Como Albert Einstein antes de la Relatividad, como Miguel de Cervantes antes del Quijote, como Neil Armstrong antes del pequeño paso, ahí estaba él, en medio de una tromba de cámaras, aunque tan poco contemplado; ahí estaba él antes de fijar un nuevo límite para nuestra especie; ahí estaba antes de que la velocidad fuera suya, antes de que la velocidad fuera él.

 

Usain Bolt calentaba por la pista del Nido del Pájaro de Beijing y pocos nos centrábamos en su larguirucha presencia. Los flashes apuraban sobre Asafa Powell, jamaicano al que se suponía que correspondería ese trono en los 100 metros. La expectativa también iba hacia la esperanza estadounidense, Walter Dix, urgido de izar esa bandera ante el dopaje del anterior campeón olímpico Justin Gatlin, ante la increíble eliminación en semifinales de Tyson Gay, ante el retiro de Maurice Green. En cuanto a Bolt, la mayoría de quienes digan que le dedicaban toda la atención, estarán exagerando: no importaba que el mejor tiempo del año lo tuviera él, tampoco que recientemente hubiera mejorado por dos centésimas el récord mundial de Powell, antes de esa carrera Usain era uno más, su nombre no tenía consenso de pronunciación y su apellido todavía no era traducido como relámpago.

 

¿Cuánto tiempo pude verlo en ese frenesí previo a la carrera?
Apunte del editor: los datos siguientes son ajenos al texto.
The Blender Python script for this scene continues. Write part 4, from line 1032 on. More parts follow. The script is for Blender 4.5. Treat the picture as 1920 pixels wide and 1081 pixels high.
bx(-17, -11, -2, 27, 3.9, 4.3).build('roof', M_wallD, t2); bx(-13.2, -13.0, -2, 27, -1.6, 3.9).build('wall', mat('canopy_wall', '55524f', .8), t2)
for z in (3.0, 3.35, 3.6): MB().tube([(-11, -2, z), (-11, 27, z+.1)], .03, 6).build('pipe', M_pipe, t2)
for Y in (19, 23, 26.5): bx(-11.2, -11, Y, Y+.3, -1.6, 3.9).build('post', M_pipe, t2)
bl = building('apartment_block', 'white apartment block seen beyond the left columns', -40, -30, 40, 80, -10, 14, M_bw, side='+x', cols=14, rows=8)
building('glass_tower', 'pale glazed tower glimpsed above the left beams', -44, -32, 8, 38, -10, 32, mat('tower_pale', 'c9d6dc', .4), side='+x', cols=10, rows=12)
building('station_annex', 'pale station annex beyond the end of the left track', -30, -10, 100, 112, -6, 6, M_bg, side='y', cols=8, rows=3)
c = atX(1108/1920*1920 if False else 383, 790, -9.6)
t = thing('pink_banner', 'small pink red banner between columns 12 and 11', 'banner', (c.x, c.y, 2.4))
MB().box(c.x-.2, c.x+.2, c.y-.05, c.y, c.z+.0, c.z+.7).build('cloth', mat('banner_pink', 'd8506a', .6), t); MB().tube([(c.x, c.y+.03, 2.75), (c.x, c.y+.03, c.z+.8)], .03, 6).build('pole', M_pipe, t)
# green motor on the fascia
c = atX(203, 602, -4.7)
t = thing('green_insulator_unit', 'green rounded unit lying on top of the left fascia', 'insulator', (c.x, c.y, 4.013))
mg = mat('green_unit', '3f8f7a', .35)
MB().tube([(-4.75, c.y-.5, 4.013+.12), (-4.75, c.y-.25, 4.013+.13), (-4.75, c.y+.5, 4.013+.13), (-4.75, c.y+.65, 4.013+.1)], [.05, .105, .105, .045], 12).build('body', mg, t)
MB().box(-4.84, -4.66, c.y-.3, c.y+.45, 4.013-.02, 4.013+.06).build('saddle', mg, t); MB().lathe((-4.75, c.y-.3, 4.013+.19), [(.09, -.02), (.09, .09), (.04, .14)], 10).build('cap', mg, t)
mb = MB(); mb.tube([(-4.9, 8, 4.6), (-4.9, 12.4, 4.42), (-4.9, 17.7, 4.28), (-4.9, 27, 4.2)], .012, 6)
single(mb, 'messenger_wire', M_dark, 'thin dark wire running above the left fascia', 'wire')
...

Todo el que hubiera querido, porque no estaba más que a veinte metros de mi posición en la zona de entrevistas televisivas. ¿Ya conectaba con la grada? ¿Ya era un obsesivo de los rituales? ¿Ya proyectaba semejante suficiencia? ¿Ya caminaba cual príncipe del reggae, Buffalo Soldier de casi dos metros? Me duele admitirlo, puedo pretextar que es mucho lo que pasa en un Estadio Olímpico, puedo culpar al aislamiento por los audífonos de la transmisión televisiva, pero no lo sé.

 

Lo vi pasar a un lado y al otro, porque con su estatura habría sido imposible no hacerlo y cierta promesa ya incluía, pero lo recuerdo más como en cameo de película de edición rápida.

 

Luego, la llamada a silencio y la explosión: tras veinte metros, su zancada devoraba la historia del atletismo. La carrera era suya no por esa noche pekinesa, acaso para la eternidad. Tanto, que a mitad de camino ya celebraba y abría para siempre el debate: ¿cuánto habría registrado de acelerar durante todo el trayecto, de no haber descompuesto su posición en la euforia, de haberse ensañado de principio a fin?

 

Ese día el biotipo idealizado para la velocidad, cambió. Como un científico enfocado al deporte me explicaría años más tarde en Inglaterra: “Ahora entendemos que la ventaja de los individuos más altos y delgados, con mayor zancada, es donde ya hay una velocidad constante, donde la aceleración ya ocurrió; no sólo son las zancadas más largas, sino que son menos resistentes al viento por ser más delgados, porque son menos corpulentos”.

 

Desde Beijing 2008 y hasta esta semana en los Mundiales de Londres 2017, Usain Bolt ejerció la más longeva hegemonía que la velocidad haya visto. Suyas fueron las pruebas de 100 y 200 metros en tres Olímpicos consecutivos, casi siempre con la misma sensación de sobradez, de semidios compitiendo contra mortales, de Aquiles convirtiendo con sus pies ligeros a todos en su Troya.

 

Antes de convertir para siempre a los cien metros en su Mona Lisa, Usain Bolt sabía. Quizá por eso hoy recuerdo (o es que por remodrimiento he inventado en mi recuerdo), que lo vi reir en esos segundos de previo en los que los mortales se desquician. ¿Por qué? Quizá por la posibilidad de correr detrás de una criatura de mitología, como a su generación le tocó.